I would never operate under the assumption that you'd get enough cash to pay for this trip from your honeymoon registry - i'd be so worried about putting myself into credit card debt and not having the cash at the end of the day to get myself out of it. that's a terrible way to start a marriage, especially when it's just for an optional vacation and not an actual emergency of some sort.
I went to Thailand for my HM. The airfare alone was crazy. We flew coach from Chicago and it was close to $1000 per person and we went in the off season. October- February are the most popular times to go to Thailand.
If you have zero dollars saved for this trip, do you honestly think you are going to get over $5k in cash gifts? IMO, I think you need a bare minimum of $5k to be able to get hotels, food, transportation, airfare, etc.

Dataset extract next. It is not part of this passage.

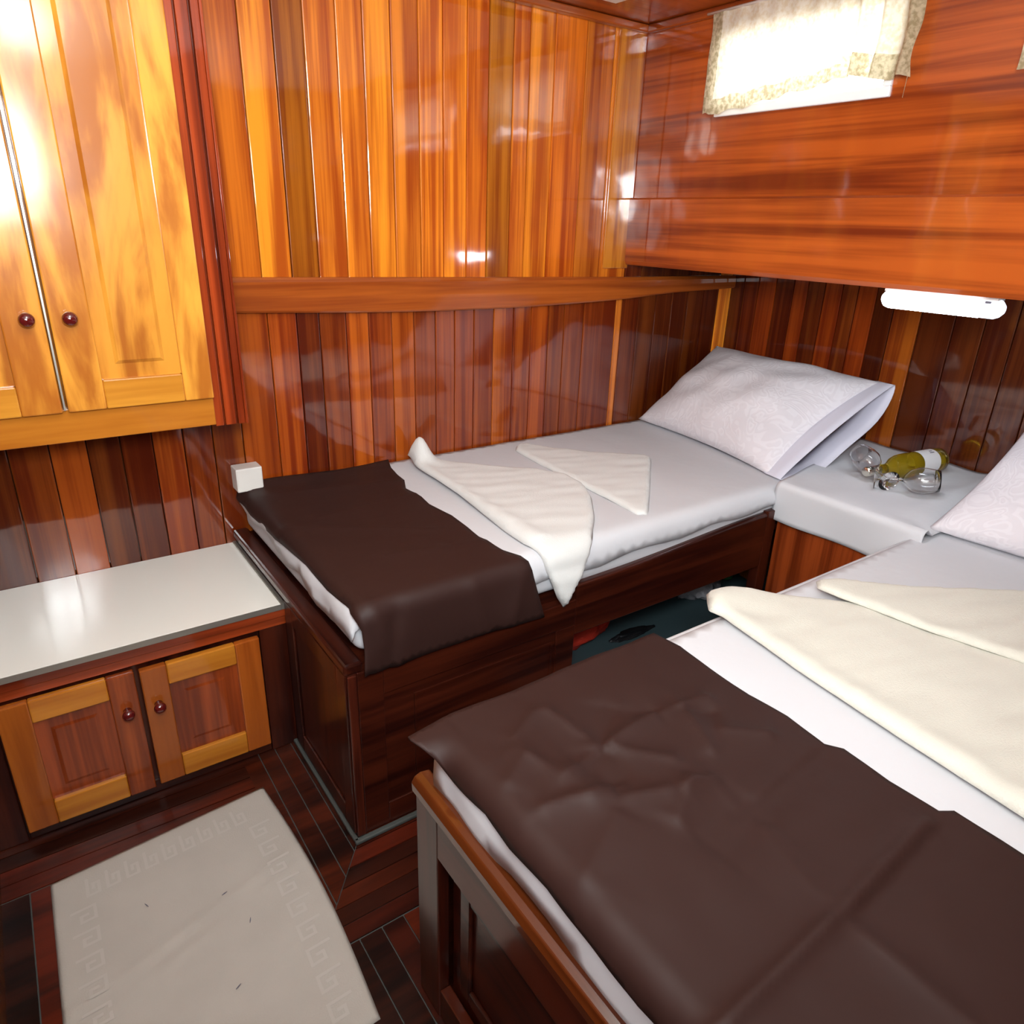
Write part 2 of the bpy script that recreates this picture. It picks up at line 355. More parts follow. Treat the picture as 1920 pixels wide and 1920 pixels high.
while x < 1.1:
    fl([(x, -1.0), (x + .048 - g, -1.0), (x + .048 - g, .952), (x, .952)], rt()); x += .048
o = struct(mb.build('floor', M['floorw']))
mb = MB(); mb.box(XL - .05, XH + .05, -1.0, YB + .05, -.05, -.0035); m = mb.build('caulking', M['caulk'], o)
mb = MB(); mb.box(1.07, XH, .80, YB, -.003, .004); m = mb.build('teal_paint', M['teal'], o); m['label'] = 'dark teal painted boards'
# grey sealing line round the berth base
mb = MB(); mb.box(.436, .447, 1.17, 1.60, .0, .010); mb.box(.436, 1.06, 1.166, 1.180, .0, .010); mb.box(XL, .44, 1.600, 1.606, 0, .008)
struct(mb.build('trim_7', M['caulk'], bevel=.003))

# windows
def window(n, W, frame_mat):
    y0, y1, z0, z1 = W; mb = MB(); t = .022
    for (a, b, c, d) in ((y0, y1, z0 - .010, z0 + t - .008), (y0, y1, z1 - t, z1), (y0, y0 + t, z0 + t - .008, z1 - t), (y1 - t, y1, z0 + t - .008, z1 - t)):
        mb.box(XW - .008, XW + .032, a, b, c, d)
    o = mb.build(n, frame_mat, bevel=.003); struct(o)
    mb = MB(); mb.box(XW + .018, XW + .022, y0 + t, y1 - t, z0 + t - .008, z1 - t)
    gp = mb.build('glass_pane', M['pane'], o)
    return o
def pane():
    m = bpy.data.materials.new('window glass'); m.use_nodes = True; t = m.node_tree; t.nodes.clear()
    out = t.nodes.new('ShaderNodeOutputMaterial'); tr = t.nodes.new('ShaderNodeBsdfTransparent'); gl = t.nodes.new('ShaderNodeBsdfGlossy'); mx = t.nodes.new('ShaderNodeMixShader')
    gl.inputs['Roughness'].default_value = .02; mx.inputs[0].default_value = .06
    t.links.new(tr.outputs[0], mx.inputs[1]); t.links.new(gl.outputs[0], mx.inputs[2]); t.links.new(mx.outputs[0], out.inputs[0]); return m
M['pane'] = pane()
window('window_1', W1, M['wframe']); window('window_2', W2, M['wframe'])
# frame of the open doorway (behind the camera)
mb = MB()
for (a, b, c, d) in ((-.60, -.57, 1.16, 1.82), (.10, .13, 1.16, 1.82), (-.60, .13, 1.82, 1.85), (-.60, .13, 1.13, 1.16)): mb.box(XL - .05, XL + .008, a, b, c, d)
struct(mb.build('door_1', M['red_z'], bevel=.003))

# ================================================================ CURTAINS
def curtain(ya, yb, zbot, folds, label, seed):
    root = thing('curtain', label, 'curtain', (XW - .04, (ya + yb) / 2, 1.9))
    cl = MB(); lc = MB(); nu, nv = 110, 26
    P = []
    for i in range(nu + 1):
        u = i / nu; row = []
        y = ya + (yb - ya) * u
        zb = zbot(u) + .0035 * N3(u * 30, seed) + .004 * math.sin(u * 40 + seed)
        for j in range(nv + 1):
            v = j / nv; z = zb + (1.905 - zb) * v
            amp = folds(u); x = XW - .038 + amp * math.sin(u * 62 + seed + 1.2 * N3(u * 4, v * 2)) * (1 - .25 * v) + .006 * N3(u * 5, v * 3, seed)
            row.append((x, y + .006 * N3(v * 3, u * 3, seed + 4) * (1 - v) - .012 * (1 - v) * 0, z))
        P.append(row)
    for i in range(nu):
        for j in range(nv):
            tgt = lc if (j < 4 or i < 7 or i > nu - 8 or (folds(i / nu) > .012 and j < 6)) else cl
            b = len(tgt.v); tgt.v += [P[i][j], P[i + 1][j], P[i + 1][j + 1], P[i][j + 1]]; tgt.f.append([b, b + 1, b + 2, b + 3]); tgt.t.append((1, 1, 1))
    for nm, m_, mt in (('curtain_cloth', cl, M['curtain']), ('lace_border', lc, M['lace'])):
        o = m_.build(nm, mt, root, smooth=True, fix=False)
        bm = bmesh.new(); bm.from_mesh(o.data); bmesh.ops.remove_doubles(bm, verts=bm.verts, dist=1e-5); bmesh.ops.recalc_face_normals(bm, faces=bm.faces); bm.to_mesh(o.data); bm.free()
    th = MB(); y = yb + .004; zb = zbot(1)
    th.lathe([(0, .0006), (.045, .0005)], (XW - .04, y + (0 if ya > yb else 0), zb + .002), (0.02, .05, -1), 6)
    o = th.build('loose_thread', M['lace'], root)
    rd = MB(); rd.lathe([(0, .004), (abs(yb - ya) + .04, .004)], (XW - .038, min(ya, yb) - .02, 1.908), (0, 1, 0), 12); rd.build('curtain_rod', M['wplastic'], root, smooth=True)
    return root
curtain(1.685, 1.055, lambda u: 1.646 + .040 * sm(u * 1.25) - .012 * sm((u - .78) * 5) + (.012 * sm((u - .66) * 20) * (1 - sm((u - .74) * 20))), lambda u: .003 + .020 * sm((u - .62) * 6), 'cream curtain with beige lace border over the window with a white sill showing', 1.0)
curtain(.822, .18, lambda u: 1.662 + .01 * u, lambda u: .003 + .008 * u, 'cream curtain hanging over the window nearest the camera, cut by the frame edge', 4.0)

# ================================================================ WALL CABINET
ZT = 1.90
wc = thing('wall_cabinet', 'large honey coloured wall cupboard with two tall panelled doors and dark knobs', 'cabinet', (.1, YB, .86))
mb = MB(); mb.box(XL + .001, .377, 1.752, YB - .001, .868, ZT, (.6, .55, .5)); mb.build('carcass', M['amber_x'], wc)
mb = MB(); mb.box(XL + .001, .377, 1.736, 1.752, .858, .93, (.95, .9, .9)); mb.build('bottom_rail', M['amber_x'], wc, bevel=.002)
mb = MB()
for (a, b, d) in ((.378, .396, .003), (.396, .401, -.002), (.401, .425, .003), (.425, .430, -.002), (.430, .446, .005), (.446, .452, .009)):
    mb.box(a, b, 1.752 - d - .005, YB - .001, .852, ZT, (1.05, .80, .75) if d > 0 else (.4, .3, .3))
mb.build('side_stile', M['red_z'], wc, bevel=.0015)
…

And if your guests do manage to contribute $5k to your HM fund, Honeyfund will be keeping $350 for fees.
Oh, and the fact the you have kids and have never been on a vacation doesn't make you any more entitled to a vacation you can't afford.
It has nothing to do with the way I look at this; it is the reality of honeymoon funds. You also have no assurance that this couple actually took the boat tour, or even went on the actual honeymoon.
My son gifted his sister two REAL honeymoon experiences. She did not have any honeymoon fund. He called restaurants and experience sites in the town they were staying and made arrangements. His sister and her husband received the full experience and he received the FULL value of his gift.
Actually, we do because they sent us pictures of them on the boat tour with an additional thank you for contributing towards it. I do see what you're saying about how it might make more sense to just give cash but our friends used the site the way it was intended so I don't feel like we were mislead or they were slighted at all.